Similarly to get_object, allow put_object to accept a block, yielding the internal request body.

Other Information

No response

Acknowledgements

  • [X] I may be able to implement this feature request
  • [ ] This feature might incur a breaking change

SDK version used

1.113.0

Environment details (OS name and version, etc.)

Linux 5.15.153.1-microsoft-standard-WSL2 #1 SMP Fri Mar 29 23:14:13 UTC 2024 x86_64 x86_64 x86_64 GNU/Linux

ezekg avatar Nov 14 '24 22:11 ezekg

Hi, have you looked at https://github.com/aws/aws-sdk-ruby/blob/version-3/gems/aws-sdk-s3/lib/aws-sdk-s3/customizations/object.rb#L385

mullermp avatar Nov 14 '24 23:11 mullermp

This issue has not received a response in 1 week. If you still think there is a problem, please leave a comment to avoid the issue from automatically closing.

github-actions[bot] avatar Nov 25 '24 00:11 github-actions[bot]

Hi, have you looked at https://github.com/aws/aws-sdk-ruby/blob/version-3/gems/aws-sdk-s3/lib/aws-sdk-s3/customizations/object.rb#L385

Thanks for this. I wasn't aware of that method. I'm curious if we could make put_object with a block delegate to upload_stream?

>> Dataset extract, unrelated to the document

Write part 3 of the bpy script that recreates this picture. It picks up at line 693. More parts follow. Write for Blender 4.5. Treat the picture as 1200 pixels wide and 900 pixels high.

ezekg avatar Nov 25 '24 00:11 ezekg

I'm not sure if that's possible without a breaking change within the major version. The block is already reserved to be a response target here: https://github.com/aws/aws-sdk-ruby/blob/version-3/gems/aws-sdk-core/lib/seahorse/client/request.rb#L70. There would be no way to differentiate that a block is for reading or writing and would be inconsistent.

mullermp avatar Nov 25 '24 18:11 mullermp

I believe you can also pass an IO as the body for put_object and it will be read. I'll leave this as an open feature request but I think the interface would have to be different.

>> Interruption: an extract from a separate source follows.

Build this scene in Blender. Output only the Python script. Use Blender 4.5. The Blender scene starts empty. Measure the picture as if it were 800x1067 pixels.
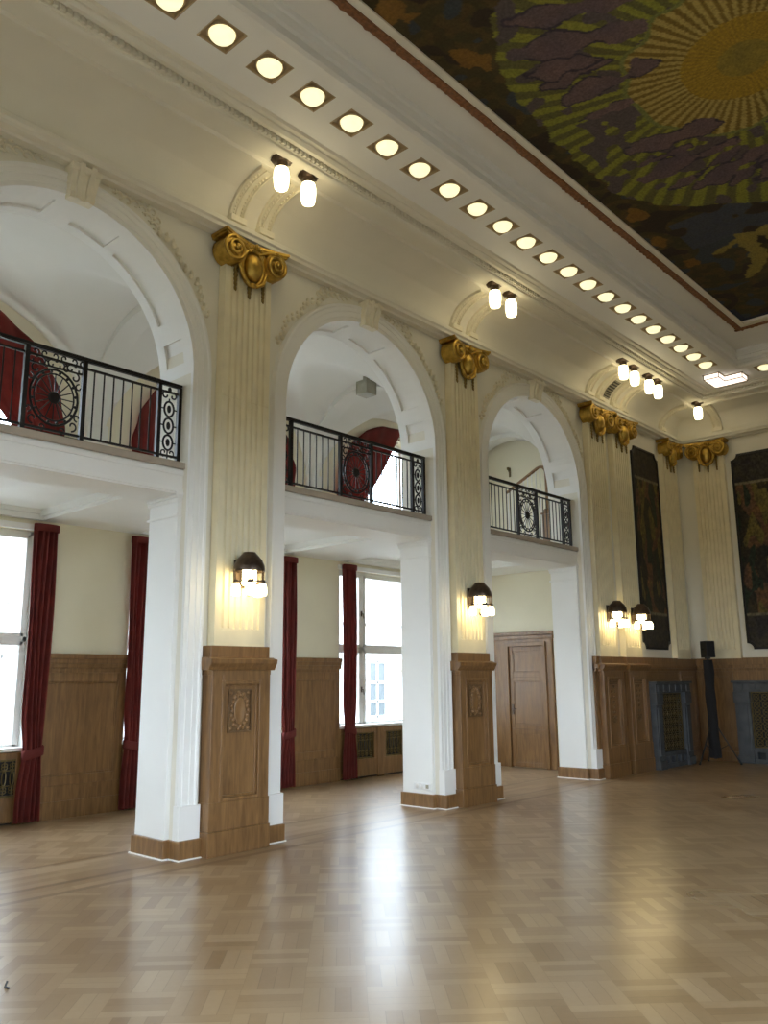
import bpy, bmesh, math, random
from mathutils import Vector, Matrix
random.seed(7)
PI = math.pi
SC = bpy.context.scene
COL = SC.collection

# ------------------------------------------------------------------ camera
L = 18.197           # hall length (back wall plane)
XW = 10.4            # right wall plane
Y0 = -2.4            # wall behind the camera
cam_d = bpy.data.cameras.new('camera')
cam = bpy.data.objects.new('camera', cam_d)
COL.objects.link(cam)
cam_d.sensor_fit = 'HORIZONTAL'
cam_d.sensor_width = 36.0
cam_d.lens = 36.0 * 867.66 / 800.0
cam_d.clip_start = 0.05
cam_d.clip_end = 200
yaw, pitch, roll = 0.7371, 0.1972, -0.0084
cy, sy, cp, sp = math.cos(yaw), math.sin(yaw), math.cos(pitch), math.sin(pitch)
fw = Vector((-sy * cp, cy * cp, sp))
rt = Vector((cy, sy, 0))
up = rt.cross(fw)
r_ = rt * math.cos(roll) + up * math.sin(roll)
u_ = -rt * math.sin(roll) + up * math.cos(roll)
m3 = Matrix((r_, u_, -fw)).transposed()
cam.matrix_world = Matrix.Translation((7.4508, 0, 1.75)) @ m3.to_4x4()
SC.camera = cam

# ------------------------------------------------------------------ world, exposure
w = bpy.data.worlds.new('sky')
SC.world = w
w.use_nodes = True
bg = w.node_tree.nodes['Background']
bg.inputs['Color'].default_value = (0.74, 0.87, 1.0, 1)
bg.inputs['Strength'].default_value = 16.0
wn_ = w.node_tree
w_tc = wn_.nodes.new('ShaderNodeTexCoord')
w_sx = wn_.nodes.new('ShaderNodeSeparateXYZ')
w_rp = wn_.nodes.new('ShaderNodeValToRGB')          # overcast sky above, dull courtyard ground below the horizon
w_mr = wn_.nodes.new('ShaderNodeMapRange')
w_mr.inputs[1].default_value, w_mr.inputs[2].default_value = -1, 1
wn_.links.new(w_tc.outputs['Generated'], w_sx.inputs[0])
wn_.links.new(w_sx.outputs[2], w_mr.inputs[0])
wn_.links.new(w_mr.outputs[0], w_rp.inputs['Fac'])
w_rp.color_ramp.elements[0].position = .49
w_rp.color_ramp.elements[0].color = (.055, .055, .05, 1)
w_rp.color_ramp.elements[1].position = .51
w_rp.color_ramp.elements[1].color = (.77, .865, 1.0, 1)
wn_.links.new(w_rp.outputs['Color'], bg.inputs['Color'])
vs = SC.view_settings
vs.view_transform = 'Standard'
vs.look = 'None'
vs.exposure = -0.08
vs.gamma = 1.0
vs.use_curve_mapping = False
SC.cycles.use_denoising = True
SC.cycles.max_bounces = 10
SC.cycles.diffuse_bounces = 6
SC.cycles.transparent_max_bounces = 16
SC.cycles.sample_clamp_indirect = 6.0
SC.cycles.caustics_reflective = False
SC.cycles.caustics_refractive = False

CB = (3.61, 7.87, 12.11)      # bay centres of the arcade (y)
AX = -3.35                    # inner face of the aisle window wall
YE = 14.55                    # end wall of the aisle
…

mullermp avatar Nov 25 '24 18:11 mullermp

I'm not sure if that's possible without a breaking change within the major version. The block is already reserved to be a response target here: https://github.com/aws/aws-sdk-ruby/blob/version-3/gems/aws-sdk-core/lib/seahorse/client/request.rb#L70. There would be no way to differentiate that a block is for reading or writing and would be inconsistent.

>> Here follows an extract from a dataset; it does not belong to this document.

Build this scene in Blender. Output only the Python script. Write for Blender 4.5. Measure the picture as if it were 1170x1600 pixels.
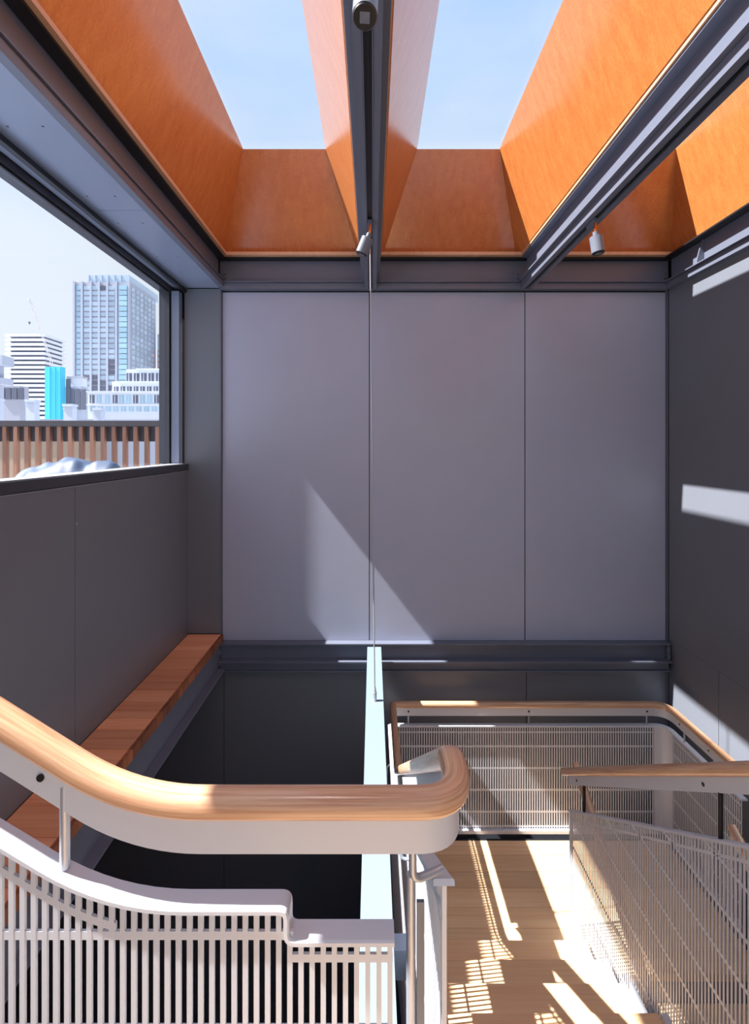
import bpy, bmesh, math, random
from mathutils import Vector
random.seed(7)
S = bpy.context.scene
C = S.collection
for o in list(bpy.data.objects): bpy.data.objects.remove(o)

# ------------------------------------------------------------ camera, sky, sun, exposure
EYE = 1.69
F = 756.0                                   # focal length in pixels of the 1170x1600 frame
cam = bpy.data.cameras.new('camera'); camo = bpy.data.objects.new('camera', cam); C.objects.link(camo)
camo.location = (0, 0, EYE); camo.rotation_euler = (math.pi/2, 0, 0)
cam.sensor_fit = 'HORIZONTAL'; cam.sensor_width = 36; cam.lens = F/1170*36
cam.shift_x = 3/1170; cam.shift_y = -104/1170; cam.clip_start = .02; cam.clip_end = 3000
S.camera = camo

W = bpy.data.worlds.new('sky'); S.world = W; W.use_nodes = True
nt = W.node_tree; nt.nodes.clear()
tc = nt.nodes.new('ShaderNodeTexCoord'); sp = nt.nodes.new('ShaderNodeSeparateXYZ')
rp = nt.nodes.new('ShaderNodeValToRGB'); bg = nt.nodes.new('ShaderNodeBackground'); ow = nt.nodes.new('ShaderNodeOutputWorld')
nz = nt.nodes.new('ShaderNodeTexNoise'); nz.inputs['Scale'].default_value = 2.2; nz.inputs['Detail'].default_value = 5
mp = nt.nodes.new('ShaderNodeMapping'); mp.inputs['Scale'].default_value = (1, 1, 3.5)
cr = nt.nodes.new('ShaderNodeMapRange'); cr.inputs['From Min'].default_value = .5; cr.inputs['From Max'].default_value = .8; cr.inputs['To Max'].default_value = .45
mx = nt.nodes.new('ShaderNodeMix'); mx.data_type = 'RGBA'; mx.inputs['B'].default_value = (.90, .96, 1.03, 1)
e = rp.color_ramp.elements
e[0].position = 0; e[0].color = (.90, .96, 1.03, 1)
e[1].position = 1; e[1].color = (.42, .64, 1.02, 1)
for p, c in ((.35, (.86, .95, 1.05, 1)), (.52, (.60, .79, 1.04, 1)), (.72, (.47, .69, 1.03, 1))):
    k = rp.color_ramp.elements.new(p); k.color = c
L = nt.links.new
L(tc.outputs['Generated'], sp.inputs[0]); L(sp.outputs['Z'], rp.inputs[0])
L(tc.outputs['Generated'], mp.inputs[0]); L(mp.outputs[0], nz.inputs['Vector']); L(nz.outputs[0], cr.inputs['Value'])
L(cr.outputs[0], mx.inputs['Factor']); L(rp.outputs[0], mx.inputs['A']); L(mx.outputs['Result'], bg.inputs['Color']); L(bg.outputs[0], ow.inputs[0])
bg.inputs['Strength'].default_value = 1.0

SUN = Vector((1, .10, -1.29)).normalized()
sun = bpy.data.lights.new('sun', 'SUN'); suno = bpy.data.objects.new('sun', sun); C.objects.link(suno)
suno.rotation_euler = SUN.to_track_quat('-Z', 'Y').to_euler(); suno.location = (-6, 0, 9)
sun.energy = 17.5; sun.angle = math.radians(.6); sun.color = (1.0, .97, .94)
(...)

The put_object method does not currently take a block or pass it along to send_request, so I don't think introducing a block that is used for streaming writes would be a breaking change. I do understand that the internals of put_object would need to be refactored, but I don't see any apparent breaking changes for the public put_object API.

I am currently passing an IO body that streams the data as required (well as much as I can from the outside), just thought the block interface would be a nicer and clearer DX, since it'd align well with assumptions from using get_object.

ezekg avatar Nov 25 '24 19:11 ezekg

This could be done by checking streaming input modeling on the operation. However this could be an inconsistent API, where some operations have block streaming requests and others for responses. Additionally, writing from the block would be very complex - net http body writing would have to yield to the block and I believe that would be inefficient. Our current build request would need to differentiate block types. Currently the IO body is passed to net http's body stream and uses IO.copy_stream (written in C) and the stream is read in chunks already. I can leave this open as a feature request to consider.